### Aim
Write out, precisely and in full, each line of the material.
— Begin Data provided —
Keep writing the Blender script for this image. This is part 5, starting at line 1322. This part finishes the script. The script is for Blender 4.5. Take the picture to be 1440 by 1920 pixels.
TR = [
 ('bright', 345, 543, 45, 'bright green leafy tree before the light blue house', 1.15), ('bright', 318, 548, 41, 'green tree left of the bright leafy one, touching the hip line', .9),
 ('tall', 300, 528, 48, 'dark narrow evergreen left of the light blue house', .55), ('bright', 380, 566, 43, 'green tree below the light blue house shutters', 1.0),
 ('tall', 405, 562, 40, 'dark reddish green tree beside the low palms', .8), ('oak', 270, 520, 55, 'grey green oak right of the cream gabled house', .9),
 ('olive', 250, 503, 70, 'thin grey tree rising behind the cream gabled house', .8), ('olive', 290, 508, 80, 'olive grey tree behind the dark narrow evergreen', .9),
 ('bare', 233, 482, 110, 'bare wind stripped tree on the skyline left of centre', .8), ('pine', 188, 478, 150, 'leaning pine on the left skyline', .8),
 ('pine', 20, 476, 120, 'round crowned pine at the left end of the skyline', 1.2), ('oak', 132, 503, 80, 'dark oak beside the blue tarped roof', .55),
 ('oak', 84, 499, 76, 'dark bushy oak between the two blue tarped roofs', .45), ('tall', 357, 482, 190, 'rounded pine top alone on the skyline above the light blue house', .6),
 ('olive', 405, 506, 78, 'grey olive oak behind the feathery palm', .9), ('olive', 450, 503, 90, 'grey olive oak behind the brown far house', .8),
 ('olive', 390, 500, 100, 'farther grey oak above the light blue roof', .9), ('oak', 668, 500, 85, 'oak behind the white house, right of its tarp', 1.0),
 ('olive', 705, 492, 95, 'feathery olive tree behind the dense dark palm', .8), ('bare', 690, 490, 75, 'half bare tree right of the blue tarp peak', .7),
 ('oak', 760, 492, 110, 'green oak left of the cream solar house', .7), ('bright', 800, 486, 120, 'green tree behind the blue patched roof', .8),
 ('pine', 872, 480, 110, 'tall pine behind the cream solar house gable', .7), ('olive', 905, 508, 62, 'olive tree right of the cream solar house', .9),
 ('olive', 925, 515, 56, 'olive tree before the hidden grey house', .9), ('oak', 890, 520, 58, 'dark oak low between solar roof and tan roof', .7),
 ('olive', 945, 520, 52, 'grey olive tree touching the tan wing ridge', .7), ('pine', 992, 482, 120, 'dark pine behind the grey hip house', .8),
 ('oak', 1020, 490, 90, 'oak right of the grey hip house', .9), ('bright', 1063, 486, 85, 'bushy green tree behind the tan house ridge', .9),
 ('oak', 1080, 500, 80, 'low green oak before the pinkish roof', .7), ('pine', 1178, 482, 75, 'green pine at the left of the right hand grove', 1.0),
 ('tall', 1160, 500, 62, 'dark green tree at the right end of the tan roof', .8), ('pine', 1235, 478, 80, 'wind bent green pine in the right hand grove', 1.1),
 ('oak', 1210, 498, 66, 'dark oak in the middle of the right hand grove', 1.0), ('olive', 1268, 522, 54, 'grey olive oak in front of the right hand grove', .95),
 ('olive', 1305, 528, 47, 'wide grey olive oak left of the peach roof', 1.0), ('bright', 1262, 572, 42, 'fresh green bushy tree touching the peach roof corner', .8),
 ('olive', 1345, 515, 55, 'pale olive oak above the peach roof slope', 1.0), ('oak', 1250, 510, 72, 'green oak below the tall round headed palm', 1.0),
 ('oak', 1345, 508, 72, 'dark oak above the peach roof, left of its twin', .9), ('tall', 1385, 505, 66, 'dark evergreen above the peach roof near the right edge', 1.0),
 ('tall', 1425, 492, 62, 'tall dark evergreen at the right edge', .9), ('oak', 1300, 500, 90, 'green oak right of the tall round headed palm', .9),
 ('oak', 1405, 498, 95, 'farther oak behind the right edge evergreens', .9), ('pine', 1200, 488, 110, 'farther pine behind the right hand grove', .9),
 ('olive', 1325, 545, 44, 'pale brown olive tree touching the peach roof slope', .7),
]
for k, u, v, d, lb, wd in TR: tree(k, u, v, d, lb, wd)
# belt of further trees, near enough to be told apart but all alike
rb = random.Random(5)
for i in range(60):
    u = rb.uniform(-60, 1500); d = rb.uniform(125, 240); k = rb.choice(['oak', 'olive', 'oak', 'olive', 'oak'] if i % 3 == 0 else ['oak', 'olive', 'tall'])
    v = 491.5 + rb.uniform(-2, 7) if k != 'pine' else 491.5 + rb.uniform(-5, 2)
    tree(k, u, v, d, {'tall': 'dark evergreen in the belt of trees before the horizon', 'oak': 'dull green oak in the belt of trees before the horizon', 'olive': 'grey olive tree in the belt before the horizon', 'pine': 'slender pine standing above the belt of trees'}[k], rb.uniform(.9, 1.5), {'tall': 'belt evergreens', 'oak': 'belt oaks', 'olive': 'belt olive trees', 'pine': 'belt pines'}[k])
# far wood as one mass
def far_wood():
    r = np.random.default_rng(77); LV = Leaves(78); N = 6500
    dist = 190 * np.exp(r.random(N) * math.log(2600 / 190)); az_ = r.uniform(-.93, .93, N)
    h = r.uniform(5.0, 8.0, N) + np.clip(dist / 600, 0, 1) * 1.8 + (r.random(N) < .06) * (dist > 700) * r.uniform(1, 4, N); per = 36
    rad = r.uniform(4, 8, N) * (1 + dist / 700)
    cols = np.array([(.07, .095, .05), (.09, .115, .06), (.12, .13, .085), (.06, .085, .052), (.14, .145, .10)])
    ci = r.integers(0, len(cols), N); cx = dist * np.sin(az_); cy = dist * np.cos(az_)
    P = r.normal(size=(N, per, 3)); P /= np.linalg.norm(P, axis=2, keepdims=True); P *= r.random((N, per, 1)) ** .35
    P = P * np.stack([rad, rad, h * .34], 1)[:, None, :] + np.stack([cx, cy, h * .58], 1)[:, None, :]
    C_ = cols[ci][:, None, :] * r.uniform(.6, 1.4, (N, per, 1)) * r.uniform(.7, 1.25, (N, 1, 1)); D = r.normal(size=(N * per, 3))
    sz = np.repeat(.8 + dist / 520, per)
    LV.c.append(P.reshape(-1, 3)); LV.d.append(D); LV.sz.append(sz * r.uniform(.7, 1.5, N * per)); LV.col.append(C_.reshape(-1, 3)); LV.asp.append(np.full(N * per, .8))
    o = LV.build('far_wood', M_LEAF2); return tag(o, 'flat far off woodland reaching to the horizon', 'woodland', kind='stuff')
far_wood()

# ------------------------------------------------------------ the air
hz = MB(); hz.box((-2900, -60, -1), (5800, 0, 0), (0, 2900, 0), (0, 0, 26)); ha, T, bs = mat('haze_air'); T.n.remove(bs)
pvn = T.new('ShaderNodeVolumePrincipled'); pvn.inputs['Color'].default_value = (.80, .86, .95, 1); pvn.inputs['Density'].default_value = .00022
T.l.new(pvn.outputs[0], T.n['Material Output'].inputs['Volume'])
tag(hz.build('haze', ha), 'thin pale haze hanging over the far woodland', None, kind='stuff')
— End Data provided —
### Solution to this problem
Keep writing the Blender script for this image. This is part 5, starting at line 1322. This part finishes the script. The script is for Blender 4.5. Take the picture to be 1440 by 1920 pixels.
TR = [
 ('bright', 345, 543, 45, 'bright green leafy tree before the light blue house', 1.15), ('bright', 318, 548, 41, 'green tree left of the bright leafy one, touching the hip line', .9),
 ('tall', 300, 528, 48, 'dark narrow evergreen left of the light blue house', .55), ('bright', 380, 566, 43, 'green tree below the light blue house shutters', 1.0),
 ('tall', 405, 562, 40, 'dark reddish green tree beside the low palms', .8), ('oak', 270, 520, 55, 'grey green oak right of the cream gabled house', .9),
 ('olive', 250, 503, 70, 'thin grey tree rising behind the cream gabled house', .8), ('olive', 290, 508, 80, 'olive grey tree behind the dark narrow evergreen', .9),
 ('bare', 233, 482, 110, 'bare wind stripped tree on the skyline left of centre', .8), ('pine', 188, 478, 150, 'leaning pine on the left skyline', .8),
 ('pine', 20, 476, 120, 'round crowned pine at the left end of the skyline', 1.2), ('oak', 132, 503, 80, 'dark oak beside the blue tarped roof', .55),
 ('oak', 84, 499, 76, 'dark bushy oak between the two blue tarped roofs', .45), ('tall', 357, 482, 190, 'rounded pine top alone on the skyline above the light blue house', .6),
 ('olive', 405, 506, 78, 'grey olive oak behind the feathery palm', .9), ('olive', 450, 503, 90, 'grey olive oak behind the brown far house', .8),
 ('olive', 390, 500, 100, 'farther grey oak above the light blue roof', .9), ('oak', 668, 500, 85, 'oak behind the white house, right of its tarp', 1.0),
 ('olive', 705, 492, 95, 'feathery olive tree behind the dense dark palm', .8), ('bare', 690, 490, 75, 'half bare tree right of the blue tarp peak', .7),
 ('oak', 760, 492, 110, 'green oak left of the cream solar house', .7), ('bright', 800, 486, 120, 'green tree behind the blue patched roof', .8),
 ('pine', 872, 480, 110, 'tall pine behind the cream solar house gable', .7), ('olive', 905, 508, 62, 'olive tree right of the cream solar house', .9),
 ('olive', 925, 515, 56, 'olive tree before the hidden grey house', .9), ('oak', 890, 520, 58, 'dark oak low between solar roof and tan roof', .7),
 ('olive', 945, 520, 52, 'grey olive tree touching the tan wing ridge', .7), ('pine', 992, 482, 120, 'dark pine behind the grey hip house', .8),
 ('oak', 1020, 490, 90, 'oak right of the grey hip house', .9), ('bright', 1063, 486, 85, 'bushy green tree behind the tan house ridge', .9),
 ('oak', 1080, 500, 80, 'low green oak before the pinkish roof', .7), ('pine', 1178, 482, 75, 'green pine at the left of the right hand grove', 1.0),
 ('tall', 1160, 500, 62, 'dark green tree at the right end of the tan roof', .8), ('pine', 1235, 478, 80, 'wind bent green pine in the right hand grove', 1.1),
 ('oak', 1210, 498, 66, 'dark oak in the middle of the right hand grove', 1.0), ('olive', 1268, 522, 54, 'grey olive oak in front of the right hand grove', .95),
 ('olive', 1305, 528, 47, 'wide grey olive oak left of the peach roof', 1.0), ('bright', 1262, 572, 42, 'fresh green bushy tree touching the peach roof corner', .8),
 ('olive', 1345, 515, 55, 'pale olive oak above the peach roof slope', 1.0), ('oak', 1250, 510, 72, 'green oak below the tall round headed palm', 1.0),
 ('oak', 1345, 508, 72, 'dark oak above the peach roof, left of its twin', .9), ('tall', 1385, 505, 66, 'dark evergreen above the peach roof near the right edge', 1.0),
 ('tall', 1425, 492, 62, 'tall dark evergreen at the right edge', .9), ('oak', 1300, 500, 90, 'green oak right of the tall round headed palm', .9),
 ('oak', 1405, 498, 95, 'farther oak behind the right edge evergreens', .9), ('pine', 1200, 488, 110, 'farther pine behind the right hand grove', .9),
 ('olive', 1325, 545, 44, 'pale brown olive tree touching the peach roof slope', .7),
]
for k, u, v, d, lb, wd in TR: tree(k, u, v, d, lb, wd)
# belt of further trees, near enough to be told apart but all alike
rb = random.Random(5)
for i in range(60):
    u = rb.uniform(-60, 1500); d = rb.uniform(125, 240); k = rb.choice(['oak', 'olive', 'oak', 'olive', 'oak'] if i % 3 == 0 else ['oak', 'olive', 'tall'])
    v = 491.5 + rb.uniform(-2, 7) if k != 'pine' else 491.5 + rb.uniform(-5, 2)
    tree(k, u, v, d, {'tall': 'dark evergreen in the belt of trees before the horizon', 'oak': 'dull green oak in the belt of trees before the horizon', 'olive': 'grey olive tree in the belt before the horizon', 'pine': 'slender pine standing above the belt of trees'}[k], rb.uniform(.9, 1.5), {'tall': 'belt evergreens', 'oak': 'belt oaks', 'olive': 'belt olive trees', 'pine': 'belt pines'}[k])
# far wood as one mass
def far_wood():
    r = np.random.default_rng(77); LV = Leaves(78); N = 6500
    dist = 190 * np.exp(r.random(N) * math.log(2600 / 190)); az_ = r.uniform(-.93, .93, N)
    h = r.uniform(5.0, 8.0, N) + np.clip(dist / 600, 0, 1) * 1.8 + (r.random(N) < .06) * (dist > 700) * r.uniform(1, 4, N); per = 36
    rad = r.uniform(4, 8, N) * (1 + dist / 700)
    cols = np.array([(.07, .095, .05), (.09, .115, .06), (.12, .13, .085), (.06, .085, .052), (.14, .145, .10)])
    ci = r.integers(0, len(cols), N); cx = dist * np.sin(az_); cy = dist * np.cos(az_)
    P = r.normal(size=(N, per, 3)); P /= np.linalg.norm(P, axis=2, keepdims=True); P *= r.random((N, per, 1)) ** .35
    P = P * np.stack([rad, rad, h * .34], 1)[:, None, :] + np.stack([cx, cy, h * .58], 1)[:, None, :]
    C_ = cols[ci][:, None, :] * r.uniform(.6, 1.4, (N, per, 1)) * r.uniform(.7, 1.25, (N, 1, 1)); D = r.normal(size=(N * per, 3))
    sz = np.repeat(.8 + dist / 520, per)
    LV.c.append(P.reshape(-1, 3)); LV.d.append(D); LV.sz.append(sz * r.uniform(.7, 1.5, N * per)); LV.col.append(C_.reshape(-1, 3)); LV.asp.append(np.full(N * per, .8))
    o = LV.build('far_wood', M_LEAF2); return tag(o, 'flat far off woodland reaching to the horizon', 'woodland', kind='stuff')
far_wood()

# ------------------------------------------------------------ the air
hz = MB(); hz.box((-2900, -60, -1), (5800, 0, 0), (0, 2900, 0), (0, 0, 26)); ha, T, bs = mat('haze_air'); T.n.remove(bs)
pvn = T.new('ShaderNodeVolumePrincipled'); pvn.inputs['Color'].default_value = (.80, .86, .95, 1); pvn.inputs['Density'].default_value = .00022
T.l.new(pvn.outputs[0], T.n['Material Output'].inputs['Volume'])
tag(hz.build('haze', ha), 'thin pale haze hanging over the far woodland', None, kind='stuff')